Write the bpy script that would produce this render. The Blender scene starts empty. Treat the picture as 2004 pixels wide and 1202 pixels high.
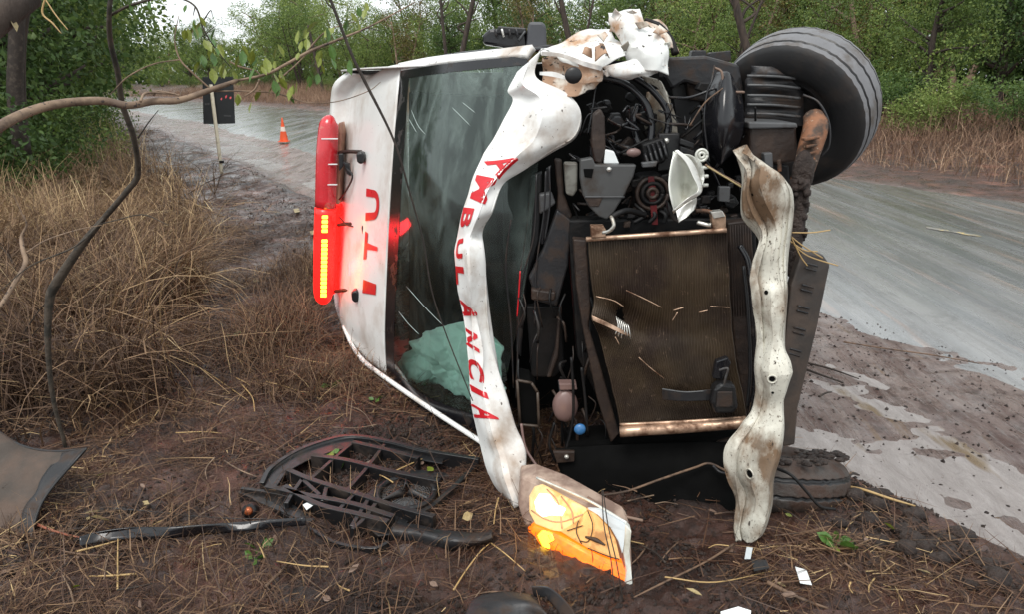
import bpy, math, random
import numpy as np
from math import radians, sin, cos, tan, pi
from mathutils import Vector, Matrix
from mathutils.bvhtree import BVHTree
from mathutils.geometry import tessellate_polygon

random.seed(7); RNG = np.random.default_rng(7)
S = bpy.context.scene
COL = S.collection

# ------------------------------------------------------------------ camera, world, sun, exposure
FPX = 1450.0; CAMH = 1.75; PITCH = radians(17.6)
cam_d = bpy.data.cameras.new('camera'); cam = bpy.data.objects.new('camera', cam_d); COL.objects.link(cam)
cam_d.sensor_width = 36; cam_d.lens = FPX / 2004 * 36
cam_d.clip_start = 0.05; cam_d.clip_end = 2000
cam.location = (0, 0, CAMH); cam.rotation_euler = (radians(90) - PITCH, 0, 0)
S.camera = cam

SUN_EL, SUN_AZ = radians(58), radians(200)
w = bpy.data.worlds.new('World'); S.world = w; w.use_nodes = True
nt = w.node_tree; nt.nodes.clear()
sky = nt.nodes.new('ShaderNodeTexSky'); sky.sky_type = 'NISHITA'; sky.sun_disc = False
sky.sun_elevation = SUN_EL; sky.sun_rotation = SUN_AZ; sky.dust_density = 3; sky.air_density = 1.0
hs = nt.nodes.new('ShaderNodeHueSaturation'); hs.inputs['Saturation'].default_value = 0.22
tc = nt.nodes.new('ShaderNodeTexCoord'); mp = nt.nodes.new('ShaderNodeMapping'); mp.inputs['Scale'].default_value = (1, 1, 3)
no = nt.nodes.new('ShaderNodeTexNoise'); no.inputs['Scale'].default_value = 2.2; no.inputs['Detail'].default_value = 5
rr = nt.nodes.new('ShaderNodeMapRange'); rr.inputs[1].default_value = .3; rr.inputs[2].default_value = .7; rr.inputs[3].default_value = .82; rr.inputs[4].default_value = 1.15
mx = nt.nodes.new('ShaderNodeMix'); mx.data_type = 'RGBA'; mx.inputs[0].default_value = .65
mx.inputs[7].default_value = (9.6, 10.2, 10.4, 1)       # flat cloud deck over the clear sky
mu = nt.nodes.new('ShaderNodeVectorMath'); mu.operation = 'SCALE'
bg = nt.nodes.new('ShaderNodeBackground'); bg.inputs['Strength'].default_value = 0.10
wo = nt.nodes.new('ShaderNodeOutputWorld')
L = nt.links
L.new(sky.outputs[0], hs.inputs['Color']); L.new(hs.outputs[0], mx.inputs[6])
L.new(tc.outputs['Generated'], mp.inputs[0]); L.new(mp.outputs[0], no.inputs[0]); L.new(no.outputs[0], rr.inputs[0])
L.new(mx.outputs[2], mu.inputs[0]); L.new(rr.outputs[0], mu.inputs['Scale']); L.new(mu.outputs[0], bg.inputs[0]); L.new(bg.outputs[0], wo.inputs[0])

sd = bpy.data.lights.new('sun', 'SUN'); sd.energy = 1.3; sd.angle = radians(25); sd.color = (1, .96, .9)
so = bpy.data.objects.new('sun', sd); COL.objects.link(so)
sdir = Vector((sin(SUN_AZ) * cos(SUN_EL), cos(SUN_AZ) * cos(SUN_EL), sin(SUN_EL)))
so.rotation_euler = sdir.to_track_quat('Z', 'Y').to_euler(); so.location = (0, 0, 20)
S.view_settings.view_transform = 'Standard'; S.view_settings.look = 'None'
S.view_settings.exposure = 0.75; S.view_settings.gamma = 1; S.view_settings.use_curve_mapping = False

# ------------------------------------------------------------------ helpers
CP, SP = cos(PITCH), sin(PITCH)
def ray(px, py):
    u = (px - 1002) / FPX; v = (601 - py) / FPX
    return Vector((u, CP + v * SP, -SP + v * CP))
def W(px, py, Y):
    d = ray(px, py); return Vector((0, 0, CAMH)) + d * (Y / d.y)
def G(px, py, z=0.0):
    d = ray(px, py); return Vector((0, 0, CAMH)) + d * ((z - CAMH) / d.z)

def origin(p):
    v = Vector((0, 0, 0))
    while p is not None:
        v += p.location; p = p.parent
    return v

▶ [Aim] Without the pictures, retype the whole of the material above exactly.

▶ [Answer to this exercise]
Write the bpy script that would produce this render. The Blender scene starts empty. Treat the picture as 2004 pixels wide and 1202 pixels high.
import bpy, math, random
import numpy as np
from math import radians, sin, cos, tan, pi
from mathutils import Vector, Matrix
from mathutils.bvhtree import BVHTree
from mathutils.geometry import tessellate_polygon

random.seed(7); RNG = np.random.default_rng(7)
S = bpy.context.scene
COL = S.collection

# ------------------------------------------------------------------ camera, world, sun, exposure
FPX = 1450.0; CAMH = 1.75; PITCH = radians(17.6)
cam_d = bpy.data.cameras.new('camera'); cam = bpy.data.objects.new('camera', cam_d); COL.objects.link(cam)
cam_d.sensor_width = 36; cam_d.lens = FPX / 2004 * 36
cam_d.clip_start = 0.05; cam_d.clip_end = 2000
cam.location = (0, 0, CAMH); cam.rotation_euler = (radians(90) - PITCH, 0, 0)
S.camera = cam

SUN_EL, SUN_AZ = radians(58), radians(200)
w = bpy.data.worlds.new('World'); S.world = w; w.use_nodes = True
nt = w.node_tree; nt.nodes.clear()
sky = nt.nodes.new('ShaderNodeTexSky'); sky.sky_type = 'NISHITA'; sky.sun_disc = False
sky.sun_elevation = SUN_EL; sky.sun_rotation = SUN_AZ; sky.dust_density = 3; sky.air_density = 1.0
hs = nt.nodes.new('ShaderNodeHueSaturation'); hs.inputs['Saturation'].default_value = 0.22
tc = nt.nodes.new('ShaderNodeTexCoord'); mp = nt.nodes.new('ShaderNodeMapping'); mp.inputs['Scale'].default_value = (1, 1, 3)
no = nt.nodes.new('ShaderNodeTexNoise'); no.inputs['Scale'].default_value = 2.2; no.inputs['Detail'].default_value = 5
rr = nt.nodes.new('ShaderNodeMapRange'); rr.inputs[1].default_value = .3; rr.inputs[2].default_value = .7; rr.inputs[3].default_value = .82; rr.inputs[4].default_value = 1.15
mx = nt.nodes.new('ShaderNodeMix'); mx.data_type = 'RGBA'; mx.inputs[0].default_value = .65
mx.inputs[7].default_value = (9.6, 10.2, 10.4, 1)       # flat cloud deck over the clear sky
mu = nt.nodes.new('ShaderNodeVectorMath'); mu.operation = 'SCALE'
bg = nt.nodes.new('ShaderNodeBackground'); bg.inputs['Strength'].default_value = 0.10
wo = nt.nodes.new('ShaderNodeOutputWorld')
L = nt.links
L.new(sky.outputs[0], hs.inputs['Color']); L.new(hs.outputs[0], mx.inputs[6])
L.new(tc.outputs['Generated'], mp.inputs[0]); L.new(mp.outputs[0], no.inputs[0]); L.new(no.outputs[0], rr.inputs[0])
L.new(mx.outputs[2], mu.inputs[0]); L.new(rr.outputs[0], mu.inputs['Scale']); L.new(mu.outputs[0], bg.inputs[0]); L.new(bg.outputs[0], wo.inputs[0])

sd = bpy.data.lights.new('sun', 'SUN'); sd.energy = 1.3; sd.angle = radians(25); sd.color = (1, .96, .9)
so = bpy.data.objects.new('sun', sd); COL.objects.link(so)
sdir = Vector((sin(SUN_AZ) * cos(SUN_EL), cos(SUN_AZ) * cos(SUN_EL), sin(SUN_EL)))
so.rotation_euler = sdir.to_track_quat('Z', 'Y').to_euler(); so.location = (0, 0, 20)
S.view_settings.view_transform = 'Standard'; S.view_settings.look = 'None'
S.view_settings.exposure = 0.75; S.view_settings.gamma = 1; S.view_settings.use_curve_mapping = False

# ------------------------------------------------------------------ helpers
CP, SP = cos(PITCH), sin(PITCH)
def ray(px, py):
    u = (px - 1002) / FPX; v = (601 - py) / FPX
    return Vector((u, CP + v * SP, -SP + v * CP))
def W(px, py, Y):
    d = ray(px, py); return Vector((0, 0, CAMH)) + d * (Y / d.y)
def G(px, py, z=0.0):
    d = ray(px, py); return Vector((0, 0, CAMH)) + d * ((z - CAMH) / d.z)

def origin(p):
    v = Vector((0, 0, 0))
    while p is not None:
        v += p.location; p = p.parent
    return v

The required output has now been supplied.